Has New York State Enacted a Workplace Civility Code?

The federal law known as Title VII, along with similar state laws, prohibits discrimination in employment on the basis of sex. Discrimination on the basis of sex can include harassment of an employee (either female or male employee, although the evidence is that sexual harassment of men is less common) by subjecting her or him to a  workplace environment made hostile, intimidating or offensive through unwelcome sexual advances or conduct of a sexual nature.

However, the federal courts have long recognized that Title VII is not “a general civility code for the American workplace,” in the words of the U.S. Supreme Court (Oncale v. Sundowner Offshore Services, Inc., 523 U.S. 75, 1998).  The Court said that Title VII does not bar all words that have sexual content or connotations.  As the Court stated in another case, (Harris v. Forklift Systems, Inc., 510 U.S. 17, 21,1993), “[c]onduct that is not severe or pervasive enough to create an objectively hostile or abusive work environment – an environment that a reasonable person would find hostile or abusive – is beyond Title VII’s purview.”

Thus, federal courts have looked for unwelcome conduct which is so severe and pervasive that it alters the conditions of employment.  It is the altering of the conditions of employment to something permeated with hostility and intimidation, to which the other sex is not subjected, that makes the conduct illegal.  The U.S. Supreme Court made it clear that Title VII would not prohibit simple teasing, offhand comments, or an isolated incident of offensive conduct that is not in itself extremely serious.  As the Court observed, there is a range of behaviors in the way that men and women interact with each other

The Connecticut Supreme Court, along with the courts of other states, has adopted Title VII’s standard of conduct –i.e., conduct that is sufficiently severe or pervasive to alter the conditions of a victim’s employment – as the governing standard for discrimination under Connecticut’s Fair Employment Practices Act. (At this point it should be noted that this is the standard for imposing legal liability in a discrimination complaint or lawsuit; employers can themselves require a standard of respectful behavior in the workplace that does not tolerate offensive conduct at any level.)  Our neighboring State of New York is one of the states that has used the severe-or-pervasive test in enforcing the New York Human Rights Law.

But this year New York amended the Human Rights Law to eliminate the severe-or-pervasive test.  In an amendment enacted on August 12, 2019, and effective 60 days after enactment, harassment on the basis of sex will be an unlawful discriminatory practice “regardless of whether the harassment would be considered severe or pervasive under precedent applied to harassment claims.” S. 6577/A. 88421.

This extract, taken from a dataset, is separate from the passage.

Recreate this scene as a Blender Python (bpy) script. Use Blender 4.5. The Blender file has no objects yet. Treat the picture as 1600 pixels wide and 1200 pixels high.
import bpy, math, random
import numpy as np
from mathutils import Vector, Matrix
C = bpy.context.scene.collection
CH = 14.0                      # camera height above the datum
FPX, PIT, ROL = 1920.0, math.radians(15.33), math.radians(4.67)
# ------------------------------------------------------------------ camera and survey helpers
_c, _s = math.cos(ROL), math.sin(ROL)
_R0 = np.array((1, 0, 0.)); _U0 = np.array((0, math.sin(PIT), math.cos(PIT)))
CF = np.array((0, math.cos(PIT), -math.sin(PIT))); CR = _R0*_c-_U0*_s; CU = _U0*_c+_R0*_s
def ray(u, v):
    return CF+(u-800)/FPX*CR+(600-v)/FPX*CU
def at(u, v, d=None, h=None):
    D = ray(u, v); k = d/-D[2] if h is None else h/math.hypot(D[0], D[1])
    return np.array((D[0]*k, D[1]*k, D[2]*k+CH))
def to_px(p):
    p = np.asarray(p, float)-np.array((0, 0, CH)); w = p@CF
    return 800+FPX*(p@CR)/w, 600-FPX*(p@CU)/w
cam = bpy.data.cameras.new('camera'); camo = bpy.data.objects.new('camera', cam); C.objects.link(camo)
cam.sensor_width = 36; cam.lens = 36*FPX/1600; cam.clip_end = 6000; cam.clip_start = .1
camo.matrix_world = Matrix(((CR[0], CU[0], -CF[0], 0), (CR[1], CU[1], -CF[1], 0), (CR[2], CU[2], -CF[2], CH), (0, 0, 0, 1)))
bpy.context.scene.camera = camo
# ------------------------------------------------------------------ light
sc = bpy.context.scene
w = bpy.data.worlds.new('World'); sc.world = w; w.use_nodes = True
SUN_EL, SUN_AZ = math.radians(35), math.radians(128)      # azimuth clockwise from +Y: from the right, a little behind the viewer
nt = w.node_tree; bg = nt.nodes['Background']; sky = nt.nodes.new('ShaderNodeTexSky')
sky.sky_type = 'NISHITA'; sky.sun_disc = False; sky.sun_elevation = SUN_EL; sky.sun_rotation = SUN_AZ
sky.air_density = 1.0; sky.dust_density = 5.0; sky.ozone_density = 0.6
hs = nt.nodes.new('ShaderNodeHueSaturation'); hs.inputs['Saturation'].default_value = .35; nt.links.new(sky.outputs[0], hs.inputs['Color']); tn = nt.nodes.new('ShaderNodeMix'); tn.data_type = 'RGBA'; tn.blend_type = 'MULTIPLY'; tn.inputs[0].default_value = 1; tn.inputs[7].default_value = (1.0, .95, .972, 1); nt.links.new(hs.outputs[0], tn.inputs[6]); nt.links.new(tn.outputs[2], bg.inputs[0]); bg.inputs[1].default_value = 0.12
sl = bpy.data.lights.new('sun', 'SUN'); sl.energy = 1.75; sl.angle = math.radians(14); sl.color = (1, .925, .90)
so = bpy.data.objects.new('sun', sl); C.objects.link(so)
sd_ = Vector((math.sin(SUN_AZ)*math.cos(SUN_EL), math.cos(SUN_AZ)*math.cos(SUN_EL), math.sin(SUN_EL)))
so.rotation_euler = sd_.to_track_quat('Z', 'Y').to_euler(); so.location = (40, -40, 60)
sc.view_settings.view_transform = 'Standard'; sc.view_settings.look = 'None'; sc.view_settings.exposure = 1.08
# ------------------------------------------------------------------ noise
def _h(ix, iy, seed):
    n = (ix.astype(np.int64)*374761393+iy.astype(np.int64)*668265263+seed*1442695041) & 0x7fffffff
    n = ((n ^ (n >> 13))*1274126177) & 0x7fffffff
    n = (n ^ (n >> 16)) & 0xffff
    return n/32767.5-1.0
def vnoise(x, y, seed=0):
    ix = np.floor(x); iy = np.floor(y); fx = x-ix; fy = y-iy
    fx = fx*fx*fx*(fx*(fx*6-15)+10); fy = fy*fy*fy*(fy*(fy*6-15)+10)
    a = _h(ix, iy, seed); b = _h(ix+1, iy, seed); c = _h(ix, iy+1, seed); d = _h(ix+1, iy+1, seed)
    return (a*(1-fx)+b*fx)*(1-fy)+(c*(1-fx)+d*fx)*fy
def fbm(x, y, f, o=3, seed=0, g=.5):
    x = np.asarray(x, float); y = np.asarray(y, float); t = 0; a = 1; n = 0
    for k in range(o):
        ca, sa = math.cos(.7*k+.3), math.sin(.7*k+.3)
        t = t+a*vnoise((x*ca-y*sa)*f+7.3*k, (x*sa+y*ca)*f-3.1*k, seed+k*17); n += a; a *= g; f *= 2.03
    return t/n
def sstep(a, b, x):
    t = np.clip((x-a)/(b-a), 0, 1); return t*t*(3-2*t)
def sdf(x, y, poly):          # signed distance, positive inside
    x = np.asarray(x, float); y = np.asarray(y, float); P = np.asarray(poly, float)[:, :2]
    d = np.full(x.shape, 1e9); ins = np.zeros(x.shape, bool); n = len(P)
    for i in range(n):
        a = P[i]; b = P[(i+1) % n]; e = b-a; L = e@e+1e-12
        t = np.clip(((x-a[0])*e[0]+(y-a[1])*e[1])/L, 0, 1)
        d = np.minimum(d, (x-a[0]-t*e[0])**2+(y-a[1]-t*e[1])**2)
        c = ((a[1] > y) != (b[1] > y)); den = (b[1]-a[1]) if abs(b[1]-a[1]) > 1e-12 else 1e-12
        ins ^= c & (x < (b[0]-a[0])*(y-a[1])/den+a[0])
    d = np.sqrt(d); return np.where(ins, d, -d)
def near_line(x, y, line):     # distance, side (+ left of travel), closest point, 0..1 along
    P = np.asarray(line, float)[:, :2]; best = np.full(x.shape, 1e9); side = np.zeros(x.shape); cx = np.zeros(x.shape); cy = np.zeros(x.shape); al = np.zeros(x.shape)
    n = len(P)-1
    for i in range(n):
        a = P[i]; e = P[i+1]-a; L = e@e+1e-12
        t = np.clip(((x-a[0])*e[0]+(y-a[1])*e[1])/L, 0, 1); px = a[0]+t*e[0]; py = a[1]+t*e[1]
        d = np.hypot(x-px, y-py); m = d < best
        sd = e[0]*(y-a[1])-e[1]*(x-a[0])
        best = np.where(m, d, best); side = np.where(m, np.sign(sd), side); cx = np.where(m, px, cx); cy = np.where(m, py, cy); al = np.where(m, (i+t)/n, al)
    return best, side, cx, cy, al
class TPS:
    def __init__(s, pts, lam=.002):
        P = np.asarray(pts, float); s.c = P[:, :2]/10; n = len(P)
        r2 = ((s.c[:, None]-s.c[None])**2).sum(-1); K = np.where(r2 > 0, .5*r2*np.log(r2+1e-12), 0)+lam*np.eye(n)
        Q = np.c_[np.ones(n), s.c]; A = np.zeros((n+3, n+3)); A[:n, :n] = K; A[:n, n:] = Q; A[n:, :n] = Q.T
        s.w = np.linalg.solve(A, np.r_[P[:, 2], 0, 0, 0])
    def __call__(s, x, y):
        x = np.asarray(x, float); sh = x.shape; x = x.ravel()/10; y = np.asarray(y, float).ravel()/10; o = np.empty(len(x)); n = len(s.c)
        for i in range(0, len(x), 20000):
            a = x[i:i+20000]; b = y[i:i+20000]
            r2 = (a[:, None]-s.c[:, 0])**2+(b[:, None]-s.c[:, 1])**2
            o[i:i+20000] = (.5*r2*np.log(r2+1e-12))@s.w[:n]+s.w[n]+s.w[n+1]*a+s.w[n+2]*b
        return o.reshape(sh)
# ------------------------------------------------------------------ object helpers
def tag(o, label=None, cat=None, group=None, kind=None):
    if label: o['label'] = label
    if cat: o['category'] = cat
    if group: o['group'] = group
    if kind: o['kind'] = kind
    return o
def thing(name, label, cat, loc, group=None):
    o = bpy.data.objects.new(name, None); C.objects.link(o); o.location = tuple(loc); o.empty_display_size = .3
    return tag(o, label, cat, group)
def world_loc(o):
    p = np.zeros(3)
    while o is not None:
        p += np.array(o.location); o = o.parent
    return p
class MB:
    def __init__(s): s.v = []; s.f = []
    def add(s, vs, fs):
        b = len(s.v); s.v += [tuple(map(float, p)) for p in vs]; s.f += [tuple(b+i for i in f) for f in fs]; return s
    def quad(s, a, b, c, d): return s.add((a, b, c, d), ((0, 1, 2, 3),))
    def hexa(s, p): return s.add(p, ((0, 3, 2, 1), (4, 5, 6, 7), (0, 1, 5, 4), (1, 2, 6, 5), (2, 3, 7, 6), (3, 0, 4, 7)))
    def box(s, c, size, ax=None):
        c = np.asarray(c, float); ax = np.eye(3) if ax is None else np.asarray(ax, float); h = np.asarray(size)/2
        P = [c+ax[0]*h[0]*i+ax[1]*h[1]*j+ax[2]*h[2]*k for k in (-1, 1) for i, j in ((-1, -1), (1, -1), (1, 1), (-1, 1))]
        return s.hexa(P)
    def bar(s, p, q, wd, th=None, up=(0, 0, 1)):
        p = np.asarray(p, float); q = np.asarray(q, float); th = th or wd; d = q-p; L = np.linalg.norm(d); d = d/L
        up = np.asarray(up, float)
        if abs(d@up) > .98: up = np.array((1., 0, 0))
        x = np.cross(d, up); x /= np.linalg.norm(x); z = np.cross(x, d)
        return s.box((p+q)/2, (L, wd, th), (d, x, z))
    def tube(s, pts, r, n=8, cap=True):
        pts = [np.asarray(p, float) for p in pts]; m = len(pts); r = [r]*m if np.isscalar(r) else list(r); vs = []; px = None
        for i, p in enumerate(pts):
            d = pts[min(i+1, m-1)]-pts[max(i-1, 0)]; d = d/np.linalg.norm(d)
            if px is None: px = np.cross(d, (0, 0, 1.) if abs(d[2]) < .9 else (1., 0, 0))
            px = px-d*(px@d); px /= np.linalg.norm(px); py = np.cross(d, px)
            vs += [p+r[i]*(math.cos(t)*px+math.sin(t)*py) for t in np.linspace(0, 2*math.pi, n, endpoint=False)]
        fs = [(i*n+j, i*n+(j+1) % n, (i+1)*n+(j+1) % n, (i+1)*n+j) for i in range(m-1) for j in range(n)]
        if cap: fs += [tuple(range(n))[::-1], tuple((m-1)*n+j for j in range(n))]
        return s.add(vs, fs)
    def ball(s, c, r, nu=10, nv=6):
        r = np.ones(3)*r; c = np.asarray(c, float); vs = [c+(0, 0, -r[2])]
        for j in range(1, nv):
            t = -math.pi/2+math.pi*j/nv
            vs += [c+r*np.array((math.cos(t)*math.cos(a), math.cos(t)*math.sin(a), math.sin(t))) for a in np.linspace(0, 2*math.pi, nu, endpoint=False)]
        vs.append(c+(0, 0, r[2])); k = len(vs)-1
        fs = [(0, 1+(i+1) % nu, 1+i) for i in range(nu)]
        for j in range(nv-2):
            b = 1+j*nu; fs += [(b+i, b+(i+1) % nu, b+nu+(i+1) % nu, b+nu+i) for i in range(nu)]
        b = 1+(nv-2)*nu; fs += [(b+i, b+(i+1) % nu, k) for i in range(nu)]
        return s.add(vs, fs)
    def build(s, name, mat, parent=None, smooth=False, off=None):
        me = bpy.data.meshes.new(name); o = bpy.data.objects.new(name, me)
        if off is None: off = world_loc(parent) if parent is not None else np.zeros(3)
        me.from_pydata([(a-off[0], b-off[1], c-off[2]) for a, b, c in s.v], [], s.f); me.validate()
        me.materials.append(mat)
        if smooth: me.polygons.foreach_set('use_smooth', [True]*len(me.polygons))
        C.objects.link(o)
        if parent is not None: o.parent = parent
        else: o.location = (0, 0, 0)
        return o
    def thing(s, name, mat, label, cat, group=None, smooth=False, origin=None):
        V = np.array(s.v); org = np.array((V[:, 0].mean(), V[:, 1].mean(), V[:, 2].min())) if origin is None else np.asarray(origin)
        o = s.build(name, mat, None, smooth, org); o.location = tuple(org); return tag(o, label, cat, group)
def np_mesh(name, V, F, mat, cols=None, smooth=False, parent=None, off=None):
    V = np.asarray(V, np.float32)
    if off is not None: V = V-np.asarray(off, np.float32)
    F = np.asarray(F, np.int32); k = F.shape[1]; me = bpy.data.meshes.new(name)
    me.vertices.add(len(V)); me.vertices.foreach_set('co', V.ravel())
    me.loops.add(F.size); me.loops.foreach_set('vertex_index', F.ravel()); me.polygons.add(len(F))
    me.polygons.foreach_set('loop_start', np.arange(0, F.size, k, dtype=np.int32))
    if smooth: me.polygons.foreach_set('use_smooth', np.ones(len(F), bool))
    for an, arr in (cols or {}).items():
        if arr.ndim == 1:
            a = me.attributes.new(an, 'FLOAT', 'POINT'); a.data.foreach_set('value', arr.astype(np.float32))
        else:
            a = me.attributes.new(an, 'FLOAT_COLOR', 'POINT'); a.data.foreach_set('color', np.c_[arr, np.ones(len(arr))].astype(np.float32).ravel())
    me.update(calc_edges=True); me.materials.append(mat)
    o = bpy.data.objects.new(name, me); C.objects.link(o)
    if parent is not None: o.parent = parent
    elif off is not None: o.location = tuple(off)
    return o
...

So what does this mean? Does a simple teasing remark, an offhand sexual comment, or a single isolated incident, however mild, now constitute sex harassment for which an employer in New York State may be liable? What about an employee asking a co-worker for a date, being turned down, and asking again? Grasping a coworker’s  hand and telling her she looked “really hot,” vulgar remarks made to a group, displaying a revealing garment, giving lace underwear as a gag gift at a Christmas party, and displaying a photograph of a half-naked woman on an office wall, are some examples of obnoxious conduct which courts have nevertheless held not to be sufficiently severe or pervasive to constitute illegal harassment, but which now may be harassment in New York.

Other limits on liability presumably still apply. Conduct must be such that a reasonable person would find it offensive, and in order for the employer to be liable, it must know or have reason to know of harassment by co-workers.  (Not so for harassment by supervisors; in such cases, even under the severe-or-pervasive test the employer may be liable whether or not it knew or had reason to know of the conduct.)  But  any New York employer who wants to avoid being a test case for the limits of the new law should be seriously considering adopting and enforcing a workplace civility code, to ensure that tasteless attempts at humor and offhand remarks do not result in liability.